Records for the task >>

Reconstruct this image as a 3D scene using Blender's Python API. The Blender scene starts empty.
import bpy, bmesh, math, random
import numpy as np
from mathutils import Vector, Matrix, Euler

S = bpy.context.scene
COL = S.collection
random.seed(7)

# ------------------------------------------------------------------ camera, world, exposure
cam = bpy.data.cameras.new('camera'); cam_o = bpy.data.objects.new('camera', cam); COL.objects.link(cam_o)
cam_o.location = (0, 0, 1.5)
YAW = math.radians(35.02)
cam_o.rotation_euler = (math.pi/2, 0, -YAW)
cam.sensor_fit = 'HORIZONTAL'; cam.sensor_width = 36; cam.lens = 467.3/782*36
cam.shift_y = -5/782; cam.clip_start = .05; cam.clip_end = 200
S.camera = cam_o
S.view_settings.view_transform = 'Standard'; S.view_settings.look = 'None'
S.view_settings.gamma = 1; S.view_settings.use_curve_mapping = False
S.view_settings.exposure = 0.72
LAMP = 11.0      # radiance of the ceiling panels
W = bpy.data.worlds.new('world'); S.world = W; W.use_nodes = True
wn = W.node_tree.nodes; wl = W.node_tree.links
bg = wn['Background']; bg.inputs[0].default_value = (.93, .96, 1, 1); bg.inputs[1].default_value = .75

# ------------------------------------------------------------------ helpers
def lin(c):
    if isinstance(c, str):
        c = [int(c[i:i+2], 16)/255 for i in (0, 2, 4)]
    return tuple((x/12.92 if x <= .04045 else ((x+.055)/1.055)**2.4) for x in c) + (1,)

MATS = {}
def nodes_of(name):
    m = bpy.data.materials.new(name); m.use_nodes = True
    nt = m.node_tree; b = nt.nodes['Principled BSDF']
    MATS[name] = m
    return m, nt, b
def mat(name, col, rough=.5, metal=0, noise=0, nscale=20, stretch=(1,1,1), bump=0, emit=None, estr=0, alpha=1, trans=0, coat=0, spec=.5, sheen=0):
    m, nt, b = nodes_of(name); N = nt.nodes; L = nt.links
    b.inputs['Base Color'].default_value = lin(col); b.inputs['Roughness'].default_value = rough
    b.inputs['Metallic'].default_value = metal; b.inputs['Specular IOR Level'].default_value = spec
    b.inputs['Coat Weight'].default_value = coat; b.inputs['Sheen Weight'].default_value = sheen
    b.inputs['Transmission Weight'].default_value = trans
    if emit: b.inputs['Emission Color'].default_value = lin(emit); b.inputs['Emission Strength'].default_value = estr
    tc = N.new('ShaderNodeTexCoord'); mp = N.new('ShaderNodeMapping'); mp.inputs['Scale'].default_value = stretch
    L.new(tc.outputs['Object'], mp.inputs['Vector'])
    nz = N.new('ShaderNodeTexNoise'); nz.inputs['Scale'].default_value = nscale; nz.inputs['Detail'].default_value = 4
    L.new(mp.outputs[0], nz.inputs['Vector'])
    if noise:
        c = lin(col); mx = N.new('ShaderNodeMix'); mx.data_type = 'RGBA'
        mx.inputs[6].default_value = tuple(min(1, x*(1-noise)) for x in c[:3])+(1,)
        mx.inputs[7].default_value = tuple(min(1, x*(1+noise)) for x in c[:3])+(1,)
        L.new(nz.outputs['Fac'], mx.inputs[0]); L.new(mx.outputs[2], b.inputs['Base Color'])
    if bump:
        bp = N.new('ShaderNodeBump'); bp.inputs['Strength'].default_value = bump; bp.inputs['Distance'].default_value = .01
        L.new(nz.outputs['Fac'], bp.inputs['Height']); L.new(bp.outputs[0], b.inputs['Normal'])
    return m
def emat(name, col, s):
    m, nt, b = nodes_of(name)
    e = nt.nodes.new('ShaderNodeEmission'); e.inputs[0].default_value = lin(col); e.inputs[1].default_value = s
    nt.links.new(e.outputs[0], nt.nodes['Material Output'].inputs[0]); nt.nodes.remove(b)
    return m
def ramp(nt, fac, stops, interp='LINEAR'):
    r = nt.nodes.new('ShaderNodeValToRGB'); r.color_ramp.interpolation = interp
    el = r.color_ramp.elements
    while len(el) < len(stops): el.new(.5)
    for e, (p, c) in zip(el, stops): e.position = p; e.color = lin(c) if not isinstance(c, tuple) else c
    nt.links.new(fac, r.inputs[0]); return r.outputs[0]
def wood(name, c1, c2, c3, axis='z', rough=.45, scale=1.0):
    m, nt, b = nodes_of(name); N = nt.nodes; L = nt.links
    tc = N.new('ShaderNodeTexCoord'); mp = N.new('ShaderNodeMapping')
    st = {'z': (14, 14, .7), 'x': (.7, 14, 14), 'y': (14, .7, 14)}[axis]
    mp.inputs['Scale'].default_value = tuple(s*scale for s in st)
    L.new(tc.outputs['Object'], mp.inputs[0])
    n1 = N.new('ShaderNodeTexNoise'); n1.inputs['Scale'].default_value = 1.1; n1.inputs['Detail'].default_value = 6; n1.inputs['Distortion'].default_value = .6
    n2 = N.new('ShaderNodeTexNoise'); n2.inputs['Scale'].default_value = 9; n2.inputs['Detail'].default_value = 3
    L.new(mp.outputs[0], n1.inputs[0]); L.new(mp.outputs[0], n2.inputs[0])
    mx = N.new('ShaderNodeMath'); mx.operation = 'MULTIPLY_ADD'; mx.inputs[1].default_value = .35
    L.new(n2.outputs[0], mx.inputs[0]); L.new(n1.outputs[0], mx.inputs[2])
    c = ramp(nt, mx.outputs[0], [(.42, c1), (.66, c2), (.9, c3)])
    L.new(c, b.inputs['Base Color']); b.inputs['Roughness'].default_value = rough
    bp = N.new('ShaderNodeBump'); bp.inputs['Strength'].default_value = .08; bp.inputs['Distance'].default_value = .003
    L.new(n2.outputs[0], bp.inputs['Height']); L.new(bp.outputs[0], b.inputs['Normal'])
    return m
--
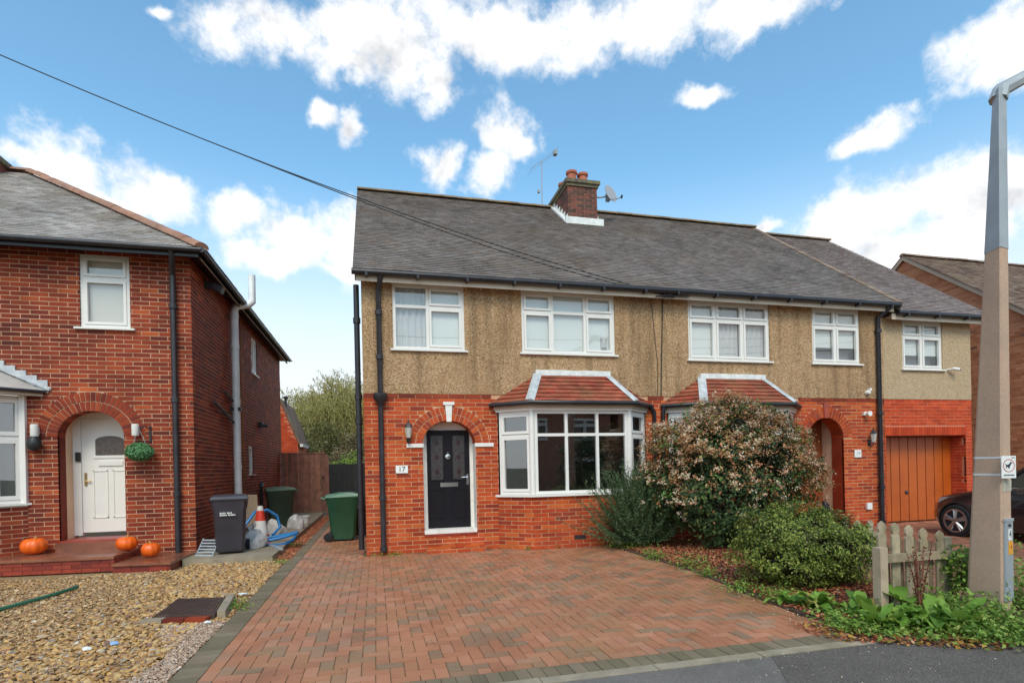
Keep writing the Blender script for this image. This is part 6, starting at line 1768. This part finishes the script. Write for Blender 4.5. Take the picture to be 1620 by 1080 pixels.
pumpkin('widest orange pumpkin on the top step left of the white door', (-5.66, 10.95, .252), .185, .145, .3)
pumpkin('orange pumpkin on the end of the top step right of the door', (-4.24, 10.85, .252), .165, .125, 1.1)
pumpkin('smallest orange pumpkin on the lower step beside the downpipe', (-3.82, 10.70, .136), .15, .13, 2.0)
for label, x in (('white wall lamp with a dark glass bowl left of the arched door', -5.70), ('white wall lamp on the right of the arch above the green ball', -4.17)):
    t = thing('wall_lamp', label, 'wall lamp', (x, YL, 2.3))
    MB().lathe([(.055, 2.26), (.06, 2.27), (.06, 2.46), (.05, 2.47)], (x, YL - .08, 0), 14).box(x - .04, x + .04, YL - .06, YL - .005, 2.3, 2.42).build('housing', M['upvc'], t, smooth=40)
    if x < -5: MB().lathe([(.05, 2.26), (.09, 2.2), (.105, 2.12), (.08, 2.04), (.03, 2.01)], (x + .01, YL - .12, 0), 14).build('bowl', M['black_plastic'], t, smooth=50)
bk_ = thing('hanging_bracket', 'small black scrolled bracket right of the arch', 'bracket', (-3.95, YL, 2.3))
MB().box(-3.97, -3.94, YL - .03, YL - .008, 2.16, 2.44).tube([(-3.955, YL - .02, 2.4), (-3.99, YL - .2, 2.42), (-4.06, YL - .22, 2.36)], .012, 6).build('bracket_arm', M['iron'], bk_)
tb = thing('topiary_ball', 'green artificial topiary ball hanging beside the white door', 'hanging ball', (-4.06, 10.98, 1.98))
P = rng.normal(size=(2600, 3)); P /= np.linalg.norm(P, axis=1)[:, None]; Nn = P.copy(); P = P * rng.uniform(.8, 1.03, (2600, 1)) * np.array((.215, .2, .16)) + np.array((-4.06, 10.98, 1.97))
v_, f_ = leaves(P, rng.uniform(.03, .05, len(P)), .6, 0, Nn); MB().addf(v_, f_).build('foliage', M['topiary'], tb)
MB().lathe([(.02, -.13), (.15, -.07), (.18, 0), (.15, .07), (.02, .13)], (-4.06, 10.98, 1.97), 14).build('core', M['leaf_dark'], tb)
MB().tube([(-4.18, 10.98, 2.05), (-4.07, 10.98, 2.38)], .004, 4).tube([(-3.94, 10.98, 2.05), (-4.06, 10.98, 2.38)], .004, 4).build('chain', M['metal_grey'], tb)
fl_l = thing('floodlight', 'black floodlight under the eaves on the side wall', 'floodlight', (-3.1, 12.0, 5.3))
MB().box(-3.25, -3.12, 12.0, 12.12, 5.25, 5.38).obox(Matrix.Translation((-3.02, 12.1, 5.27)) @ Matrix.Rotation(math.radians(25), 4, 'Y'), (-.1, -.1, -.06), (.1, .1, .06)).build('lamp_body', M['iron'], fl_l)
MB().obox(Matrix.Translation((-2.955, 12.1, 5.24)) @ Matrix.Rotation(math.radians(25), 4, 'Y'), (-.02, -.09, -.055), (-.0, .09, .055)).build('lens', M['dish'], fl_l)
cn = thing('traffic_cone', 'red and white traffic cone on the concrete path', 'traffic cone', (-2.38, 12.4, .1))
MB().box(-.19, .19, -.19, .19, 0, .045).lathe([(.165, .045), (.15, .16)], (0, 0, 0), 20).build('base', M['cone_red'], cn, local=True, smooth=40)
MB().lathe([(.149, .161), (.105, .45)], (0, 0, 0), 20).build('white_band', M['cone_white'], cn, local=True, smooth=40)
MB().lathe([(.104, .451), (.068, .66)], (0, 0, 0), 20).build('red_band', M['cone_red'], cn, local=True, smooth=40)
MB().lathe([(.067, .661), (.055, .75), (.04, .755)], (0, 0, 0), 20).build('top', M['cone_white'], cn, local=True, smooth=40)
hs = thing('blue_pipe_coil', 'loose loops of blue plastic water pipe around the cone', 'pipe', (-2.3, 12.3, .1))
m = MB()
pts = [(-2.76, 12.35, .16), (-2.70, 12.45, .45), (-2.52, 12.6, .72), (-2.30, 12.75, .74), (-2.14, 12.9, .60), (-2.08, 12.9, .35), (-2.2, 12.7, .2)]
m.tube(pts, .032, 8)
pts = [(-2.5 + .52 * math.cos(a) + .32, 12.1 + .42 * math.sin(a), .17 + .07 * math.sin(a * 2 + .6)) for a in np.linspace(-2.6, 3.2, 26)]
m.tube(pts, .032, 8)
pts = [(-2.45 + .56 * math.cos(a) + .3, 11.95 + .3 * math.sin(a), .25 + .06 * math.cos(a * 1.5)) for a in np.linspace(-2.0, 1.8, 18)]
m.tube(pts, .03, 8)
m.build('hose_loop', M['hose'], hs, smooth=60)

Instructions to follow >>
Find every line above that contains the word "this", and return each one.

Solution to the exercise >>
Reconstruct this image as a 3D scene using Blender's Python API. The Blender scene starts empty.
Keep writing the Blender script for this image. This is part 6, starting at line 1768. This part finishes the script. Write for Blender 4.5. Take the picture to be 1620 by 1080 pixels.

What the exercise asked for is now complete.